Abstract

High‐resolution three‐dimensional (3‐D) seismic reflection data acquired on the R/V Thomas G. Thompson in 2000 reveal a pair of bottom simulating reflections (BSRs) across a broad region of southern Hydrate Ridge, offshore Oregon. The primary BSR (BSR p ) is a regionally extensive reflection that lies 120–150 m below seafloor and exhibits typical characteristics of a gas hydrate BSR. We also imaged a second weaker BSR (BSR s ), 20–40 m below BSR p , with similar characteristics. BSR s is interpreted as a remnant of a BSR that probably formed during the Last Glacial Maximum 18,000 years ago, when the base of the gas hydrate stability zone (GHSZ) was deeper. An increase in bottom water temperatures of 1.75°–2.25° and a corresponding sea level rise of 120 m could have produced the BSR shift.
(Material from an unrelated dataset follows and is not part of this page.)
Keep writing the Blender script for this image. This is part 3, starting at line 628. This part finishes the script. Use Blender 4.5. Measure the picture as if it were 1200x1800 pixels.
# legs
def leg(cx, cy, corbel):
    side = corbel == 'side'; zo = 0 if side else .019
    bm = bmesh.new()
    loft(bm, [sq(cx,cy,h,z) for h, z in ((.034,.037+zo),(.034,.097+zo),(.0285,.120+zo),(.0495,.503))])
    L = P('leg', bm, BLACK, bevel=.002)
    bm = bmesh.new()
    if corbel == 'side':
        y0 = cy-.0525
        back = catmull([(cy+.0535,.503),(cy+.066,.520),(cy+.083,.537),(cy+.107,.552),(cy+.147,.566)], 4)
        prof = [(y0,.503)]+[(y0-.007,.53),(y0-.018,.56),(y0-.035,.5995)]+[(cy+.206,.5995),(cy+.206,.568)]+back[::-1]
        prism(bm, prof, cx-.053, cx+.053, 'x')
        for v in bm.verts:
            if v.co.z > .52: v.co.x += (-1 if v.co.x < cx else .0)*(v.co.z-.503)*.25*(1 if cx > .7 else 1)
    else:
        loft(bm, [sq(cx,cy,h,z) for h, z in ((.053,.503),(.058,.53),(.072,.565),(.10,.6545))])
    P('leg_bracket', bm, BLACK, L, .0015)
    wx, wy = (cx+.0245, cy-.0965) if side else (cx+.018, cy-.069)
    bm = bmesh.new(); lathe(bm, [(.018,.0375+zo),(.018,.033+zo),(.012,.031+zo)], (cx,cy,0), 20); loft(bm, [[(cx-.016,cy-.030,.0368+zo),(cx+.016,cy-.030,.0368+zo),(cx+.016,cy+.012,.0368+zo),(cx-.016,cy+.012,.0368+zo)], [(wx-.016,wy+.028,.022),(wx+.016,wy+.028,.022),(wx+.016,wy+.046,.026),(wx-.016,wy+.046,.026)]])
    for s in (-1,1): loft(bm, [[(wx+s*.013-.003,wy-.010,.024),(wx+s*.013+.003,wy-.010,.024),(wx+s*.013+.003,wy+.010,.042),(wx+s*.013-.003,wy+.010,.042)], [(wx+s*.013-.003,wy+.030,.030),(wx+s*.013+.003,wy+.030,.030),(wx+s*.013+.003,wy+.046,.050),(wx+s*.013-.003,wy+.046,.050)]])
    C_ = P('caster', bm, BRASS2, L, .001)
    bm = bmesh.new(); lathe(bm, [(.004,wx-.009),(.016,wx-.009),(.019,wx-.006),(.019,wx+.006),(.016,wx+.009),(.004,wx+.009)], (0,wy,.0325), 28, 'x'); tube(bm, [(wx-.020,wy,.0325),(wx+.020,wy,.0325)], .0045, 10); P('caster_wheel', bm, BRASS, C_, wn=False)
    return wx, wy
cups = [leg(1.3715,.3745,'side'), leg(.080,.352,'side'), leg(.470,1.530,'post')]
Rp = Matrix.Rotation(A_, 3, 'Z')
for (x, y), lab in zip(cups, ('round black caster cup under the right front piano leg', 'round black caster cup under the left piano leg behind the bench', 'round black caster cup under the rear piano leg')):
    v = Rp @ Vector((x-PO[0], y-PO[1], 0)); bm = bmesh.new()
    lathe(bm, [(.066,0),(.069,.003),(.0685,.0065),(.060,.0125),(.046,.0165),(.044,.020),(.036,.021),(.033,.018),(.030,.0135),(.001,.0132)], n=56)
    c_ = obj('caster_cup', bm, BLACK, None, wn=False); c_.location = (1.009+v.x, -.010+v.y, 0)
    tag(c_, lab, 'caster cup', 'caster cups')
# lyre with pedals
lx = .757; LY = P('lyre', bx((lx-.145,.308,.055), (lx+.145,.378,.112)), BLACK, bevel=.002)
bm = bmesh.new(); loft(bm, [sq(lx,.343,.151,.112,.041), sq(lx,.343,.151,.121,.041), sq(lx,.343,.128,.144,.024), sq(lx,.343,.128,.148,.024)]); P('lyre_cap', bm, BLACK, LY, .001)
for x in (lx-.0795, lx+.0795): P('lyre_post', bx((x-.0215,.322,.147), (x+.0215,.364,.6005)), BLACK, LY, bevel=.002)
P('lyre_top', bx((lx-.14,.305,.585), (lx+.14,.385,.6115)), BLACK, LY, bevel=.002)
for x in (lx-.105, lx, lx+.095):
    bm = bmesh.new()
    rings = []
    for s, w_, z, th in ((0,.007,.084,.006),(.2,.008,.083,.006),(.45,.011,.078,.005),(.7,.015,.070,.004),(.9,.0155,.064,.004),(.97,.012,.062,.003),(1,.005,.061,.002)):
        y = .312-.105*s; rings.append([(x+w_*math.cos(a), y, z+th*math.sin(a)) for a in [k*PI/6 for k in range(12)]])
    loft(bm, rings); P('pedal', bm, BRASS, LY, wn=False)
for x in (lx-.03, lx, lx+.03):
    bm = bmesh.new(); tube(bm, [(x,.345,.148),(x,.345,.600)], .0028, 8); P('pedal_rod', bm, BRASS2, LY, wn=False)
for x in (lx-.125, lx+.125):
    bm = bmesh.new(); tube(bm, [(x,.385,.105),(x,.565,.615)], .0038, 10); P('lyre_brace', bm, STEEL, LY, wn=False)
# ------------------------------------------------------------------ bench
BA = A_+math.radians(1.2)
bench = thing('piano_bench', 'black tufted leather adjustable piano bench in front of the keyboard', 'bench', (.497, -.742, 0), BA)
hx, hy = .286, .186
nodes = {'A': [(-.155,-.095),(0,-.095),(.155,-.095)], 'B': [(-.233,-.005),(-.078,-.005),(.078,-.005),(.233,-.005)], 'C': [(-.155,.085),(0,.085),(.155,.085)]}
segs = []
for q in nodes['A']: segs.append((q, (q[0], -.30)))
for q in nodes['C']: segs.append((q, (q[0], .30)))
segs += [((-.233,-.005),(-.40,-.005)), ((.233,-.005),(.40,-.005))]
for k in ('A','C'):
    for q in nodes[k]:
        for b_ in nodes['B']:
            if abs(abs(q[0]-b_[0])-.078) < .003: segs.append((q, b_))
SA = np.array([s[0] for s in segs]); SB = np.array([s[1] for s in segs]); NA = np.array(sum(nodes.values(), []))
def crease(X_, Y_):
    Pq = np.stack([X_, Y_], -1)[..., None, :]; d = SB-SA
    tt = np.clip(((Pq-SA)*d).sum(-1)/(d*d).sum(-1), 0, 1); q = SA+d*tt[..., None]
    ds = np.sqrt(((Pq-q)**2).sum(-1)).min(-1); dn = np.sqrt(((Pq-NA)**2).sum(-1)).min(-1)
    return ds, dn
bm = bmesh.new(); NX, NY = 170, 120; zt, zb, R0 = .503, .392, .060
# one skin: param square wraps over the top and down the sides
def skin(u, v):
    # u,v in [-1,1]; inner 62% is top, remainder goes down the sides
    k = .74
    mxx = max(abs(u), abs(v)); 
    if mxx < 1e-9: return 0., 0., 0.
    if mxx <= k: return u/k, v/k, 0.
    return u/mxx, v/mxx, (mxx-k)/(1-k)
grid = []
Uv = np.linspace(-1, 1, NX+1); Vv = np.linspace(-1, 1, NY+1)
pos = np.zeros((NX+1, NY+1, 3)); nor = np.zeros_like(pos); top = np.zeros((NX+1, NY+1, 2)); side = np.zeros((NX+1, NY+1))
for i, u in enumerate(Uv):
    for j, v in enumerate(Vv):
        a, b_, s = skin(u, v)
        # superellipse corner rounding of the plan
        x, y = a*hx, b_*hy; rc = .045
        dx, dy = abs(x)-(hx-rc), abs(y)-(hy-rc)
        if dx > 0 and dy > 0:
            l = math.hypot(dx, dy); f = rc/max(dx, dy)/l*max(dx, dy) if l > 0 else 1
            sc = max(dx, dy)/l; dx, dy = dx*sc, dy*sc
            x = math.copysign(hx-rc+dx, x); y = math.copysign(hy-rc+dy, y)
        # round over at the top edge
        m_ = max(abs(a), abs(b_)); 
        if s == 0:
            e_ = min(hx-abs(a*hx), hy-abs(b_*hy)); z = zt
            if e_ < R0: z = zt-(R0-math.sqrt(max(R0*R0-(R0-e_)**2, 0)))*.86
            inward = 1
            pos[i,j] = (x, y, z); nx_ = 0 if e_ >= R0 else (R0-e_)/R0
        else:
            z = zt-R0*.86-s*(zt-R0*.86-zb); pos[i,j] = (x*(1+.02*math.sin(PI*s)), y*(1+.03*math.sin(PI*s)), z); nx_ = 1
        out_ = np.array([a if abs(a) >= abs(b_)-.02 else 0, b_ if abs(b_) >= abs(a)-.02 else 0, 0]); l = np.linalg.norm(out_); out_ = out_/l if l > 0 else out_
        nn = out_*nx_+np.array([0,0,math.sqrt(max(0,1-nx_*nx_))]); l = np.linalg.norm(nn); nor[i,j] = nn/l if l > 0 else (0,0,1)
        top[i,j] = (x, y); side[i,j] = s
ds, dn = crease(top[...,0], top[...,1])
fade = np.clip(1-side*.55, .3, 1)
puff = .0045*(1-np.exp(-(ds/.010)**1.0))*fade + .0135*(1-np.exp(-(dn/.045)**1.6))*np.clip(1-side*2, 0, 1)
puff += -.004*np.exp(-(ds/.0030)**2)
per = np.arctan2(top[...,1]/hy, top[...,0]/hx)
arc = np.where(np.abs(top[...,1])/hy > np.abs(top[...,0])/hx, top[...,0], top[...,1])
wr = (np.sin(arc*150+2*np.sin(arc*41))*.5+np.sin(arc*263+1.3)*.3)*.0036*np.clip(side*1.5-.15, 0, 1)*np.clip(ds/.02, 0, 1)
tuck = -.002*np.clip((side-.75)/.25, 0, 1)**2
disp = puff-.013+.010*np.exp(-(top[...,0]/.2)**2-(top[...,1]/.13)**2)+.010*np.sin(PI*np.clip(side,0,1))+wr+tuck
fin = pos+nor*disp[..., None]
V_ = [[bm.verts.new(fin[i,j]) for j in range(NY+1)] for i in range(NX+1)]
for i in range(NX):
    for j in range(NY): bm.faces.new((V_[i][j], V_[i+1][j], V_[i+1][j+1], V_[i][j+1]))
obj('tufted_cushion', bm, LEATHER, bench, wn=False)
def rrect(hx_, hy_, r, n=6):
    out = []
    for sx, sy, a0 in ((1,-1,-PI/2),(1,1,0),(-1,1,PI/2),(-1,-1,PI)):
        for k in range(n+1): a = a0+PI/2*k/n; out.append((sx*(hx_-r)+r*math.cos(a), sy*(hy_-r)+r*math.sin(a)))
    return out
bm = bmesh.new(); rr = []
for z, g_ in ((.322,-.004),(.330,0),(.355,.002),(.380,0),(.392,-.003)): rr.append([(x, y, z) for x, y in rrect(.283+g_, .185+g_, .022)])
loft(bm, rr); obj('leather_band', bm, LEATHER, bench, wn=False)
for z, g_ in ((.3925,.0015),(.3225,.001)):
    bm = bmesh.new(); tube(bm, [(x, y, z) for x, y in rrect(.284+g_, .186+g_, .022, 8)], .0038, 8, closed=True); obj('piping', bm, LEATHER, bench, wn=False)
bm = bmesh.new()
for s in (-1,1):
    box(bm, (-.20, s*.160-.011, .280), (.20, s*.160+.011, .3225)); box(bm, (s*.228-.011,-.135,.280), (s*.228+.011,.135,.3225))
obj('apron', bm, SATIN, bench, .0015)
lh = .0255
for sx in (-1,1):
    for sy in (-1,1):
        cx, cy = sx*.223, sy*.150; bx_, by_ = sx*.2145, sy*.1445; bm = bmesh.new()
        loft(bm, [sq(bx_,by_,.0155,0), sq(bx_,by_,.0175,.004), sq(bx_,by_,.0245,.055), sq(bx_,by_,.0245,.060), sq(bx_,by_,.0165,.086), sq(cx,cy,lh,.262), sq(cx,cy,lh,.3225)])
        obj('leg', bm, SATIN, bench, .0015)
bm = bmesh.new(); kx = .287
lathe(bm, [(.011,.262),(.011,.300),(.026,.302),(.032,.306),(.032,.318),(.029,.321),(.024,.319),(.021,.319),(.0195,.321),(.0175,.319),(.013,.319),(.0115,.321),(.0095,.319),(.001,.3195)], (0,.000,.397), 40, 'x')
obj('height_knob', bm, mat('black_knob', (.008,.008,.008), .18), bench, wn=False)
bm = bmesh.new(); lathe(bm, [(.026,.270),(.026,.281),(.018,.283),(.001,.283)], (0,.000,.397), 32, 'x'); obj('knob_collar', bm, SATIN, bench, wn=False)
The preservation of BSR s for at least 5000 years, which is the time since subseafloor temperatures stabilized following ocean warming after the Last Glacial Maximum, implies very slow upward advective and diffusive flow of methane (<1 m/1000 years in the vicinity of BSR s ). BSR s appears where there are no resolvable steeply dipping faults and fractures, consistent with very low advective flow rates, and has dispersed where vertical fractures are visible. Free gas released by the shift in the BSR either migrates so slowly that it remains stable beneath the GHSZ or is directed upward along fractures to reform as hydrate in the GHSZ. There is no evidence for release of this free gas into the ocean or atmosphere.